Jessy a commencé à travailler le bois très tôt dans sa vie. S’il n’avait pas de quoi s’affairer, il avait vite des fourmis dans les jambes. Ayant toujours vécu entouré de forêt, cette pratique lui semblait toute naturelle. Il s’initia auprès de son père, mais la forêt fut toujours sa meilleure enseignante. Connaître la forêt, pour lui, est un aspect important de son approche et il espère y sensibiliser la jeune génération.
« Tôt ou tard, si les jeunes ont toujours tout leur matériel [fourni et préparé pour eux], ils vont prendre du bois sans savoir lequel prendre pour faire leur tikinagan, leur hache ou leurs raquettes. Ils ne le sauront pas. C’est pour ça qu’il faut partir du début : aller dans le bois, aller couper son arbre et tout ça. Voilà pourquoi il est important de partir du début. »

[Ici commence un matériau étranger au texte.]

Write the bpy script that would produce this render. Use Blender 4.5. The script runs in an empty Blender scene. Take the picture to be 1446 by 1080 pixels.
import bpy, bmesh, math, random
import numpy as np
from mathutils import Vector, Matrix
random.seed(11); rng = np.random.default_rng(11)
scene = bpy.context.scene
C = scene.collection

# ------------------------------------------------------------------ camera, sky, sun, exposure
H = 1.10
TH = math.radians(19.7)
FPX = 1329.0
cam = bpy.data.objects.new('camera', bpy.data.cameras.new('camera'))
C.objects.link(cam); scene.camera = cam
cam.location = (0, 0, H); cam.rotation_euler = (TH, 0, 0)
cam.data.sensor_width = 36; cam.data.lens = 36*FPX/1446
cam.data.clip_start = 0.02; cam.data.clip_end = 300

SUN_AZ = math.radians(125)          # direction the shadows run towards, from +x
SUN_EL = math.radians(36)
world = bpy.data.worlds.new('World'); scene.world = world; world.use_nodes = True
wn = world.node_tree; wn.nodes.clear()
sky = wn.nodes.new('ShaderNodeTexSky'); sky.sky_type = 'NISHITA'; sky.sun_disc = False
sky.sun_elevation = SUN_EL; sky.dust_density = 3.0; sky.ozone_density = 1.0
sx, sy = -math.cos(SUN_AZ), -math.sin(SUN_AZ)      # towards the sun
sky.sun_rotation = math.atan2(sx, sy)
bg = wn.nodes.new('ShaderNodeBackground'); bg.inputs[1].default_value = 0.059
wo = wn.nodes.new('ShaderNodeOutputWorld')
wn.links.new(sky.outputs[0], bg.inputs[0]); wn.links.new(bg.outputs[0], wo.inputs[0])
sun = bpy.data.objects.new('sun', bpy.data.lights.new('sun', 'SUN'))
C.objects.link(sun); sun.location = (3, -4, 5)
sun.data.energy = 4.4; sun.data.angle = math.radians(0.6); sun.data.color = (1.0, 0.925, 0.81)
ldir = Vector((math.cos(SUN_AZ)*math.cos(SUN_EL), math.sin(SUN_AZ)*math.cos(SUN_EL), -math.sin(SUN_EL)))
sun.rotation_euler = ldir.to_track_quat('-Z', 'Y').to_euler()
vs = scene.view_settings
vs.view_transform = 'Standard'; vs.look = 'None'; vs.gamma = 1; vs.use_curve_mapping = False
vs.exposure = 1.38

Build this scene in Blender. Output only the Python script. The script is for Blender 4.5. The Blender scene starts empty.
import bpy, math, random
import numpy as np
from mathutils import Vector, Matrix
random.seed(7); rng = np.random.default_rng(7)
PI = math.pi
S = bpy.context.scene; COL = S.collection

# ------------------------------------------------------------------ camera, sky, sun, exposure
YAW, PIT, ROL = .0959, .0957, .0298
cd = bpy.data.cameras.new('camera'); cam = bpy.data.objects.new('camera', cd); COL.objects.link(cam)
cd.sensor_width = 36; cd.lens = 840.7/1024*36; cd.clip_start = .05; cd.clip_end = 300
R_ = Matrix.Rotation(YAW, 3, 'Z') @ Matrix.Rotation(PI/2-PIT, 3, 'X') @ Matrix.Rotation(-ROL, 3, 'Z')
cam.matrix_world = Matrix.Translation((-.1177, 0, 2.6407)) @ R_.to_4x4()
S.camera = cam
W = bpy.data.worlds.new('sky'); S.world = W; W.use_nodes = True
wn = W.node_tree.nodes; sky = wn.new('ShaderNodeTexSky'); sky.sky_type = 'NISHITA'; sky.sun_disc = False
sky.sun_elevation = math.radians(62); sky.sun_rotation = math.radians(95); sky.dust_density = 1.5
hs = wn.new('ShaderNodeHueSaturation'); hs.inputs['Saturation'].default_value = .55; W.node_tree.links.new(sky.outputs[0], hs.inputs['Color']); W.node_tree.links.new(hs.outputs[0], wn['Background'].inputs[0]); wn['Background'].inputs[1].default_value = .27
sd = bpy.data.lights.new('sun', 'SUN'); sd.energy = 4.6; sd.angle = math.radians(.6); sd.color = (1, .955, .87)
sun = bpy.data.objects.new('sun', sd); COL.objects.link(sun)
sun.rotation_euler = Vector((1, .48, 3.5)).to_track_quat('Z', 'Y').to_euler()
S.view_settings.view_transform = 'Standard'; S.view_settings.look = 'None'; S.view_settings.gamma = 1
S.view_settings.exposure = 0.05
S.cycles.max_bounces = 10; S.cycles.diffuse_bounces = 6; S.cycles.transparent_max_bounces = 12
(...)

Connaître les essences de bois et savoir les trouver font partie de sa culture et il est très fier d’être le porteur de ce savoir essentiel. C’est au contact des aînés, dit-il, qu’il a pris conscience de la valeur du savoir ancestral anicinabe. Il fit la migration au village d’été du Grand-Lac-Victoria en leur compagnie pendant huit années consécutives : il prenait soin du site, coupait leur bois de chauffage, réparait ce qui devait l’être, mais surtout, il les écoutait. Le Grand-Lac-Victoria joua un rôle important dans son apprentissage. Il se souvient notamment du jour où son père lui enseigna à confectionner des rames, à lui et à une dizaine d’autres enfants. Inspiré par les récits et les brins de mémoire que lui transmirent son père et les aînés au fil des années, Jessy a aujourd’hui la volonté que ce type de transmission se poursuive dans sa communauté. Non seulement souhaite-t-il pratiquer sa culture par la confection d’outils artisanaux, il estime important que la jeunesse ait l’occasion de faire de même.
Jessy a commencé à jouer de la musique vers l’âge de 14 ans. L’un de ses oncles possédait une guitare sur laquelle il laissait l’adolescent s’exercer. Le jeune Jessy aimait expérimenter les combinaisons de sons, sans même savoir qu’il créait alors ses propres accords. Un jour, il tomba sur un livre de tablatures et continua à apprendre de cette façon. Le violon, quant à lui, c’est à l’oreille qu’il se l’est enseigné. Son don pour la musique se révéla un cadeau pour tous, car rapidement, il en fit profiter les autres. Il apprit à jouer des gigues, car il aimait pouvoir faire danser les gens.
Le jour, Jessy met à profit sa connaissance de la forêt et du territoire du Grand-Lac-Victoria, où il travaille comme débroussailleur. Le soir, il continue d’explorer ses instruments de musique et de sculpter le bois tout en prenant soin de sa famille. Jessy accepte les commandes et offre ses services de musicien pour les soirées de danse et autres évènements.